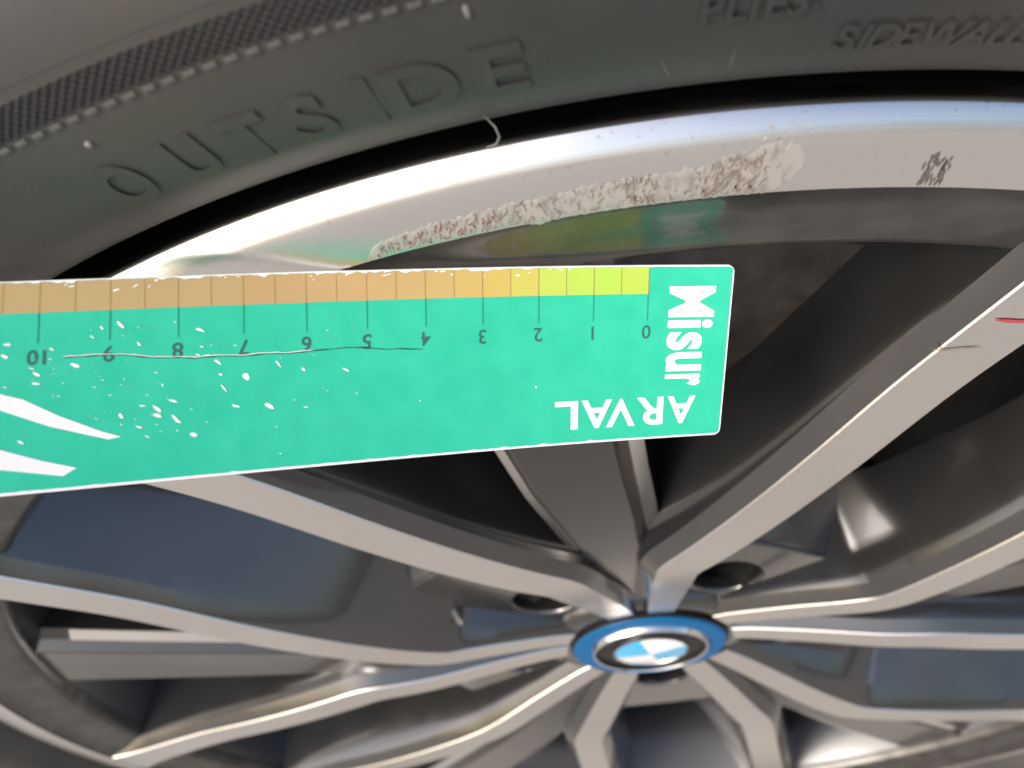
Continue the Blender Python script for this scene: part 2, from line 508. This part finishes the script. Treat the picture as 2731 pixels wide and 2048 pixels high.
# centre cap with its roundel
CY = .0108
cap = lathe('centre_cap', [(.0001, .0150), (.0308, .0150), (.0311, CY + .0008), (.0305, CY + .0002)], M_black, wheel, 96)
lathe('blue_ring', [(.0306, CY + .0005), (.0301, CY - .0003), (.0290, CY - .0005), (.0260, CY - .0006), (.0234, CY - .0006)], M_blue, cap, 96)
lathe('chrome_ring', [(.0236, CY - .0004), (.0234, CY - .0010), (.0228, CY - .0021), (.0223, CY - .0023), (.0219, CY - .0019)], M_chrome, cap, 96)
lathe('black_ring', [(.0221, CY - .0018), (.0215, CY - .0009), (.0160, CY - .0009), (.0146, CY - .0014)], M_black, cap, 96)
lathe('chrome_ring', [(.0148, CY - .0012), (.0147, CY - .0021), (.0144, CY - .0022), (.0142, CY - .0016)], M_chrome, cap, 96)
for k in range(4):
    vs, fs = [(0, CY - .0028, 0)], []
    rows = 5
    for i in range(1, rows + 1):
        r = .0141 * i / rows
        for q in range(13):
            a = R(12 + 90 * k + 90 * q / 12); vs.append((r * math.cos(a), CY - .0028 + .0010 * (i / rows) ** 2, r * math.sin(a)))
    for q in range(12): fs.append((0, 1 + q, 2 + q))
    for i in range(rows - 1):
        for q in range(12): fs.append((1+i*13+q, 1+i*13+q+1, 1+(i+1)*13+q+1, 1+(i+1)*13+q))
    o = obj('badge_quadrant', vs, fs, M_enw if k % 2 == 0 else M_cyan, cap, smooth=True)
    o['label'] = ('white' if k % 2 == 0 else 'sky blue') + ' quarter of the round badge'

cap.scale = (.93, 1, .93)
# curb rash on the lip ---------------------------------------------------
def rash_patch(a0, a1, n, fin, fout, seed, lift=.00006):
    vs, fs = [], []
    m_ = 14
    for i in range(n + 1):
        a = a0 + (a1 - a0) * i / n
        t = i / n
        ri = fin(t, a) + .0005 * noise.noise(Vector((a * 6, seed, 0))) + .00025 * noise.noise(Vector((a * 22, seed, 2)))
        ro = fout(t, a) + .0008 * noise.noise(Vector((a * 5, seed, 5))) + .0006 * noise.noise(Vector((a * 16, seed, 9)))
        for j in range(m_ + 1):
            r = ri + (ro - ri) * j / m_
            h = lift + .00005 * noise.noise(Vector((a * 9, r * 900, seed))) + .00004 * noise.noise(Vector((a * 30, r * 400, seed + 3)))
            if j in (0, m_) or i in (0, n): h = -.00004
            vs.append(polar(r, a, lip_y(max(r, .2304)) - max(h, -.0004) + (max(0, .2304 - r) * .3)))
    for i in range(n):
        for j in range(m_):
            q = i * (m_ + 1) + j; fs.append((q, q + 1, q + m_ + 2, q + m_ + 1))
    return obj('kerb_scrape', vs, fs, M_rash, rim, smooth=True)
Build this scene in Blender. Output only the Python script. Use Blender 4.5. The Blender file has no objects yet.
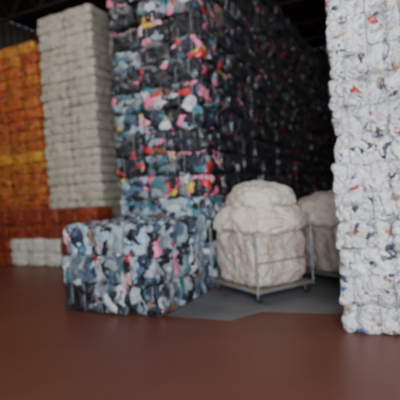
= = = = =
#### DIRECTION:
Without including any pictures, output all the entries above exactly.

#### RESPONSE TO THE TASK:
Continue the Blender Python script for this scene: part 2, from line 508. This part finishes the script. Treat the picture as 2731 pixels wide and 2048 pixels high.
# centre cap with its roundel
CY = .0108
cap = lathe('centre_cap', [(.0001, .0150), (.0308, .0150), (.0311, CY + .0008), (.0305, CY + .0002)], M_black, wheel, 96)
lathe('blue_ring', [(.0306, CY + .0005), (.0301, CY - .0003), (.0290, CY - .0005), (.0260, CY - .0006), (.0234, CY - .0006)], M_blue, cap, 96)
lathe('chrome_ring', [(.0236, CY - .0004), (.0234, CY - .0010), (.0228, CY - .0021), (.0223, CY - .0023), (.0219, CY - .0019)], M_chrome, cap, 96)
lathe('black_ring', [(.0221, CY - .0018), (.0215, CY - .0009), (.0160, CY - .0009), (.0146, CY - .0014)], M_black, cap, 96)
lathe('chrome_ring', [(.0148, CY - .0012), (.0147, CY - .0021), (.0144, CY - .0022), (.0142, CY - .0016)], M_chrome, cap, 96)
for k in range(4):
    vs, fs = [(0, CY - .0028, 0)], []
    rows = 5
    for i in range(1, rows + 1):
        r = .0141 * i / rows
        for q in range(13):
            a = R(12 + 90 * k + 90 * q / 12); vs.append((r * math.cos(a), CY - .0028 + .0010 * (i / rows) ** 2, r * math.sin(a)))
    for q in range(12): fs.append((0, 1 + q, 2 + q))
    for i in range(rows - 1):
        for q in range(12): fs.append((1+i*13+q, 1+i*13+q+1, 1+(i+1)*13+q+1, 1+(i+1)*13+q))
    o = obj('badge_quadrant', vs, fs, M_enw if k % 2 == 0 else M_cyan, cap, smooth=True)
    o['label'] = ('white' if k % 2 == 0 else 'sky blue') + ' quarter of the round badge'

cap.scale = (.93, 1, .93)
# curb rash on the lip ---------------------------------------------------
def rash_patch(a0, a1, n, fin, fout, seed, lift=.00006):
    vs, fs = [], []
    m_ = 14
    for i in range(n + 1):
        a = a0 + (a1 - a0) * i / n
        t = i / n
        ri = fin(t, a) + .0005 * noise.noise(Vector((a * 6, seed, 0))) + .00025 * noise.noise(Vector((a * 22, seed, 2)))
        ro = fout(t, a) + .0008 * noise.noise(Vector((a * 5, seed, 5))) + .0006 * noise.noise(Vector((a * 16, seed, 9)))
        for j in range(m_ + 1):
            r = ri + (ro - ri) * j / m_
            h = lift + .00005 * noise.noise(Vector((a * 9, r * 900, seed))) + .00004 * noise.noise(Vector((a * 30, r * 400, seed + 3)))
            if j in (0, m_) or i in (0, n): h = -.00004
            vs.append(polar(r, a, lip_y(max(r, .2304)) - max(h, -.0004) + (max(0, .2304 - r) * .3)))
    for i in range(n):
        for j in range(m_):
            q = i * (m_ + 1) + j; fs.append((q, q + 1, q + m_ + 2, q + m_ + 1))
    return obj('kerb_scrape', vs, fs, M_rash, rim, smooth=True)
Build this scene in Blender. Output only the Python script. Use Blender 4.5. The Blender file has no objects yet.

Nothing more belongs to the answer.